Tuesday, January 08, 2013

How To: End the Gun Control Debate

Since my post "How to Save the Postal Service" was such a huge hit earlier this week, I thought it was time I came back and solved another thorny issue.

Gun Control.  It's been a hot topic for years, but no one with the power to do anything has wanted to do anything.

Tired of sitting on the fence not feeling represented by either party, I decided it was time to put forth a proposal that maybe, just maybe, is one reasonable people can get behind.

Ready?  Deep breath.

Anyone should be allowed to own any gun they want.

1. Every gun must be registered, including ballistics on file with a centralized database.  A yearly fee must be paid for continued gun ownership.

2. Proof of ownership must be shown on a yearly basis.

3. Any gun theft must be reported within 24-hours.  If you fail to do so and the gun is used in the commission of a crime, you will be charged as an accessory.

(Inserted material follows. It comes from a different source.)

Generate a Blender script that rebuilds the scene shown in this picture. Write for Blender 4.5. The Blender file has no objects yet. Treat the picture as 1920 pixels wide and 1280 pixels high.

4. Only certain types of guns may be stored in the home.  The remainder must be stored in a licensed facility and checked out before use.

5. Only a certain number of working guns may be stored in the home.  The guns must be insured and the guns must be noted on the homeowner or renter's insurance.  Landlords may choose to ban guns from rental properties.

6. Collector guns must be rendered inoperable and shall be subject to all the same laws and regulations.

7. Seized guns must be destroyed, they cannot be auctioned off.

8. Bullets shall be heavily taxed.  The revenue from the taxes and from the licensing of the firearms will be used to offset the cost of gun violence in the community where the purchase/licensing takes place.

9. In the event of a gun discharge in the home that's ruled to not be a clear case of "Stand Your Ground", the residence will be declared a "gun-free zone" for five years and all guns in the home must be surrendered or moved to a secure location off-site.

10. You must be licensed to own a gun.  Yearly license renewals require continuing education into gun safety.

There you have it... you've probably noticed that my proposals are based on cars.  Cars are powerful tools that have a useful purpose, but also can become an accidental or intentional deadly weapon.  Licensing of cars and drivers do not prevent all deaths, accidental or intentional, nor does it prevent the theft of a car or driving by an unlicensed driver.

But I think this is a fair and balanced approach that allows gun ownership, promotes their safe use, creates a revenue stream for the government to get involved at a safe level, as well as opens up new entrepreneurial opportunities in the areas of sub-agents for licensing and compliance as well as storage, gun ranges and pro shops.